### [Short task]
Write out the data again in full, exactly as it reads.

══════

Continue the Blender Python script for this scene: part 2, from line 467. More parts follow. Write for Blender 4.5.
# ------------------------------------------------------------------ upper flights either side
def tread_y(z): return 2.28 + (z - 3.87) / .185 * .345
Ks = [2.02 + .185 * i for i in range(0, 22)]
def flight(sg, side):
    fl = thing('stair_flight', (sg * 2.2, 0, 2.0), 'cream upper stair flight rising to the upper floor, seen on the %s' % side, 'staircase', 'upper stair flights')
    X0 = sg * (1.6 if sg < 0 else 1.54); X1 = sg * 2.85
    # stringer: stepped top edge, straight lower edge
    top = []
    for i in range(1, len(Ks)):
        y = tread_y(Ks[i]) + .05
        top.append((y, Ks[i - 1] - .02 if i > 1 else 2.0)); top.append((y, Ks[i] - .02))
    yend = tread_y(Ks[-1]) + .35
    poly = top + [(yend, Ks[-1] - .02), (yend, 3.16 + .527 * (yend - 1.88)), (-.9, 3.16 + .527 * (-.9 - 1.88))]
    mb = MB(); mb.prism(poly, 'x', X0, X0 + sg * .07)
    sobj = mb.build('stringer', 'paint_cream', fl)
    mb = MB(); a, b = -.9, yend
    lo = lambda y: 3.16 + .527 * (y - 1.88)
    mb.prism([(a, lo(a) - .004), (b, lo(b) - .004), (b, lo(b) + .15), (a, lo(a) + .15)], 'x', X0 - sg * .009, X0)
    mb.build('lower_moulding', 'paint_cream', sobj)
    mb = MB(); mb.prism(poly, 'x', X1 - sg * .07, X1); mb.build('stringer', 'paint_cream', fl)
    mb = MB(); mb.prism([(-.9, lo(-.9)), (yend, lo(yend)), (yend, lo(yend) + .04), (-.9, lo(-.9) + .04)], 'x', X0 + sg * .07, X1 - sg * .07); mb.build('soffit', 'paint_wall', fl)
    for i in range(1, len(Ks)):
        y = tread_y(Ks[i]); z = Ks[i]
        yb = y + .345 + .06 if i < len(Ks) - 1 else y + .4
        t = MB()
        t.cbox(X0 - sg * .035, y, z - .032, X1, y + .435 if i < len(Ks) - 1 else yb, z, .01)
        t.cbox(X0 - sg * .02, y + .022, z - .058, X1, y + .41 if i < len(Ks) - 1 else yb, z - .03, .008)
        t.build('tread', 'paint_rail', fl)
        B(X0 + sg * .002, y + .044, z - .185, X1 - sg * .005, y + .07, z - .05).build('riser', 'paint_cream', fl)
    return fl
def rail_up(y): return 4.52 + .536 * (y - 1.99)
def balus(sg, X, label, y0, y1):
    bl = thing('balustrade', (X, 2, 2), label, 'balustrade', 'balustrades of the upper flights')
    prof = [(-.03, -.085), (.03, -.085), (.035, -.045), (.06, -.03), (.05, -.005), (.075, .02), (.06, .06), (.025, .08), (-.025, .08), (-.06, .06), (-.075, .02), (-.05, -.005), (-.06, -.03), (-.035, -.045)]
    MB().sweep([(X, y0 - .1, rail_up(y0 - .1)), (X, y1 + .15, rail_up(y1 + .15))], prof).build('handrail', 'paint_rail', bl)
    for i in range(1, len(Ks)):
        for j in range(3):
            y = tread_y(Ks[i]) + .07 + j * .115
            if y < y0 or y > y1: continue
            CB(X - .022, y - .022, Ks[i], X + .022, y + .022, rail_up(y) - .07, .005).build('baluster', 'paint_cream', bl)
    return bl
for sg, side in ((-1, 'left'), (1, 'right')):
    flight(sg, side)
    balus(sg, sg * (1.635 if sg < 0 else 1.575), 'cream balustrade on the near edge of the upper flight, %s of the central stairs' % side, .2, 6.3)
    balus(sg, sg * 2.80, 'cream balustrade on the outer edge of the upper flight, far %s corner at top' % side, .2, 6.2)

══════

### [Response]
Continue the Blender Python script for this scene: part 2, from line 467. More parts follow. Write for Blender 4.5.
# ------------------------------------------------------------------ upper flights either side
def tread_y(z): return 2.28 + (z - 3.87) / .185 * .345
Ks = [2.02 + .185 * i for i in range(0, 22)]
def flight(sg, side):
    fl = thing('stair_flight', (sg * 2.2, 0, 2.0), 'cream upper stair flight rising to the upper floor, seen on the %s' % side, 'staircase', 'upper stair flights')
    X0 = sg * (1.6 if sg < 0 else 1.54); X1 = sg * 2.85
    # stringer: stepped top edge, straight lower edge
    top = []
    for i in range(1, len(Ks)):
        y = tread_y(Ks[i]) + .05
        top.append((y, Ks[i - 1] - .02 if i > 1 else 2.0)); top.append((y, Ks[i] - .02))
    yend = tread_y(Ks[-1]) + .35
    poly = top + [(yend, Ks[-1] - .02), (yend, 3.16 + .527 * (yend - 1.88)), (-.9, 3.16 + .527 * (-.9 - 1.88))]
    mb = MB(); mb.prism(poly, 'x', X0, X0 + sg * .07)
    sobj = mb.build('stringer', 'paint_cream', fl)
    mb = MB(); a, b = -.9, yend
    lo = lambda y: 3.16 + .527 * (y - 1.88)
    mb.prism([(a, lo(a) - .004), (b, lo(b) - .004), (b, lo(b) + .15), (a, lo(a) + .15)], 'x', X0 - sg * .009, X0)
    mb.build('lower_moulding', 'paint_cream', sobj)
    mb = MB(); mb.prism(poly, 'x', X1 - sg * .07, X1); mb.build('stringer', 'paint_cream', fl)
    mb = MB(); mb.prism([(-.9, lo(-.9)), (yend, lo(yend)), (yend, lo(yend) + .04), (-.9, lo(-.9) + .04)], 'x', X0 + sg * .07, X1 - sg * .07); mb.build('soffit', 'paint_wall', fl)
    for i in range(1, len(Ks)):
        y = tread_y(Ks[i]); z = Ks[i]
        yb = y + .345 + .06 if i < len(Ks) - 1 else y + .4
        t = MB()
        t.cbox(X0 - sg * .035, y, z - .032, X1, y + .435 if i < len(Ks) - 1 else yb, z, .01)
        t.cbox(X0 - sg * .02, y + .022, z - .058, X1, y + .41 if i < len(Ks) - 1 else yb, z - .03, .008)
        t.build('tread', 'paint_rail', fl)
        B(X0 + sg * .002, y + .044, z - .185, X1 - sg * .005, y + .07, z - .05).build('riser', 'paint_cream', fl)
    return fl
def rail_up(y): return 4.52 + .536 * (y - 1.99)
def balus(sg, X, label, y0, y1):
    bl = thing('balustrade', (X, 2, 2), label, 'balustrade', 'balustrades of the upper flights')
    prof = [(-.03, -.085), (.03, -.085), (.035, -.045), (.06, -.03), (.05, -.005), (.075, .02), (.06, .06), (.025, .08), (-.025, .08), (-.06, .06), (-.075, .02), (-.05, -.005), (-.06, -.03), (-.035, -.045)]
    MB().sweep([(X, y0 - .1, rail_up(y0 - .1)), (X, y1 + .15, rail_up(y1 + .15))], prof).build('handrail', 'paint_rail', bl)
    for i in range(1, len(Ks)):
        for j in range(3):
            y = tread_y(Ks[i]) + .07 + j * .115
            if y < y0 or y > y1: continue
            CB(X - .022, y - .022, Ks[i], X + .022, y + .022, rail_up(y) - .07, .005).build('baluster', 'paint_cream', bl)
    return bl
for sg, side in ((-1, 'left'), (1, 'right')):
    flight(sg, side)
    balus(sg, sg * (1.635 if sg < 0 else 1.575), 'cream balustrade on the near edge of the upper flight, %s of the central stairs' % side, .2, 6.3)
    balus(sg, sg * 2.80, 'cream balustrade on the outer edge of the upper flight, far %s corner at top' % side, .2, 6.2)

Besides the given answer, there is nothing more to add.